April 14, 2015

In memoriam: Abraham Lincoln; and, what if?

Semi-regular readers of this blog know that I’m a big Civil War buff. I’ve been on two vacations where a fair amount of the focus was Civil War battlefields and historic sites. My college minor was in history. And, it’s always been an interest of mine.

And, as the sesquicentennial of the Civil War wraps up, today is, of course, the 150th anniversary of what was arguably the most tragic day in American history — the assassination of President Abraham Lincoln. There's no other word for it, given that he was followed by Andrew Johnson, the man many historians consider the worst president in U.S. history.

Here's how papers covered the assassination. The Newseum has a special on the coverage by the New York Herald.

Another interest of mine is alternative history, best exemplified by three books whose titles start with the phrase “What If.” That is, what if “X had happened instead of Y?” Or, as in events like April 14, 1865, “What if X had never happened?”

I’ve discussed this a bit in previous Lincoln posts, such as my recent one calling for a National Appomattox Day, or my second, morecritical critique of the Spielberg’s Lincoln movie.

Namely, it’s the idea that, while Lincoln would have been a better Reconstruction president than Andrew Johnson, he might not have been that great, an arguable issue. He might have stuck with his “rosewater” Reconstruction too long. He might have had some tangles with Congressional Radicals himself — and they might have done, as with Andrew Johnson, and refused to seat Congressional Southerners until the approval of the 14th and 15th amendments.

Lincoln in the famous Gardiner
photograph of Feb. 5, 1865.
Library of Congress 
Would Lincoln have reacted more swiftly, with Army troops, to the rise of the Klan than did Johnson? Although Radicals pushed Johnson, and this was part of the motive for the Tenure in Office Act, designed to keep Secretary of War Stanton in his job, the president is commander in chief of the armed forces, not any member of Congress. So, there was only so much the Radicals could do — or could have done if Lincoln were president and dragging his own feet. It’s an open question.

Johnson’s version of Reconstruction was to make his pre-war Southern “betters” kiss his hand asking for pardons, then, when that was done, be even more racist than many of them. Lincoln, with less regard for social niceties, and living in the North, wouldn’t have had that motive, but he might have somewhat naively believed, for too long, that many upper-class Southerners were more benighted than reality showed.
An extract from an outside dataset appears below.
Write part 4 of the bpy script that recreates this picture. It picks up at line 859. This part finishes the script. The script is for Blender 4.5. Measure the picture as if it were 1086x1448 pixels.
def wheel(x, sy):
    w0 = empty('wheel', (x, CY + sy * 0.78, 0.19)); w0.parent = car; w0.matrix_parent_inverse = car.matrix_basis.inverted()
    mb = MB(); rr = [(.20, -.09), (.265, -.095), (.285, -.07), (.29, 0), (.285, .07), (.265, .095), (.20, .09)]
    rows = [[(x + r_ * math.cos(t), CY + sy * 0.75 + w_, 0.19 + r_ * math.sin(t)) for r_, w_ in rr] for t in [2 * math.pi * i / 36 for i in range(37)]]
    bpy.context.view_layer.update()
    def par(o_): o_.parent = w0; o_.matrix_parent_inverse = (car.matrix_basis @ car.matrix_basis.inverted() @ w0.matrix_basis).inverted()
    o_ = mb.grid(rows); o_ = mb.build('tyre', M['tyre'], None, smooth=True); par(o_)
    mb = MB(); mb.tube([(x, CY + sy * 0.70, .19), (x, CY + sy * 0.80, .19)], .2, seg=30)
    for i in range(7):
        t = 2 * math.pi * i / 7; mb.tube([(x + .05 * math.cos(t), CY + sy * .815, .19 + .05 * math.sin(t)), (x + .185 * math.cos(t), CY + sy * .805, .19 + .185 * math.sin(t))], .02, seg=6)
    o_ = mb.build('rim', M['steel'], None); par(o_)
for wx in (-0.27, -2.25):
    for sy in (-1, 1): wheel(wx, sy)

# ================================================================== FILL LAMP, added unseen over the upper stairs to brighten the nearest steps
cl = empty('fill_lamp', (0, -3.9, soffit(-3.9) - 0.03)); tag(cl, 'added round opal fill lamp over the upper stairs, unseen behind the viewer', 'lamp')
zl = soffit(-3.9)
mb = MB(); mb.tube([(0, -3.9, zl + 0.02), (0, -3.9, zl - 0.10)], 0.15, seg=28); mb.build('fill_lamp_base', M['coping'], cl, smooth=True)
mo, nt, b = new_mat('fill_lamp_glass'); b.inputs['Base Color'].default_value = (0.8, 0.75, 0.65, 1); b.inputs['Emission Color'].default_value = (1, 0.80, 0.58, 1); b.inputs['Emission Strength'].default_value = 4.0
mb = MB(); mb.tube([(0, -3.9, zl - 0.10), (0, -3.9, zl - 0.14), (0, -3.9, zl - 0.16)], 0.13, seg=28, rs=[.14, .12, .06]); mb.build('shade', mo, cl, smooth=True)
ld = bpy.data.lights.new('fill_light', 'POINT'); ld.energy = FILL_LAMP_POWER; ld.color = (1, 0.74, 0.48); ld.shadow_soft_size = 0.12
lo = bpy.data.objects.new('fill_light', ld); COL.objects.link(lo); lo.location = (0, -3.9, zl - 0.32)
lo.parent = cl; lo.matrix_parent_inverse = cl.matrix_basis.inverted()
I discussed this briefly about Lee in my Appomattox piece, noting that he stood idly by at the Battle of the Crater in 1864 when wounded, thirsty black Union soldiers were shot to death. I noted this (linked there) in my review of Michael Korda’s pseudohistorical biography of Lee, that he wasn’t as kind a pre-war slaveowner as Korda would have us believe. Speaking of the Klan, I’ve noted in various blog posts that Lee was the first person to be offered its headship. Only when he said no was Nathan Bedford Forrest contacted.

So, like John F. Kennedy and the Jackie-constructed Camelot myth, Lincoln was probably lucky  to die when he did, especially with Stanton’s epitaph of “Now he belongs to the ages.”

I think he would have been slow to pivot on his Reconstruction plan. I think he would have done little more to help freed black than Johnson did, and certainly would not have extended Gen. Sherman’s “40 acres and a mule” for Sea Island blacks, or anything similar, to the larger population of newly freed slaves.

He might have tried to make economic Reconstruction of the South more orderly than the actual mix of carpetbaggers, scalawags, redeemers and others, and might or might not have succeeded.

The tragic part, besides his own death, his martyrdom, and his apotheosis, is that the wrong Johnson was his vice president, to extend the Kennedy analogy. Lyndon Johnson could have given a fine start to Reconstruction indeed, had he been president 100 years earlier.

Lincoln is arguably our greatest president, but, although not as much dependent on mythos as JFK, he was perhaps, in the historical sense, lucky to have died when he did.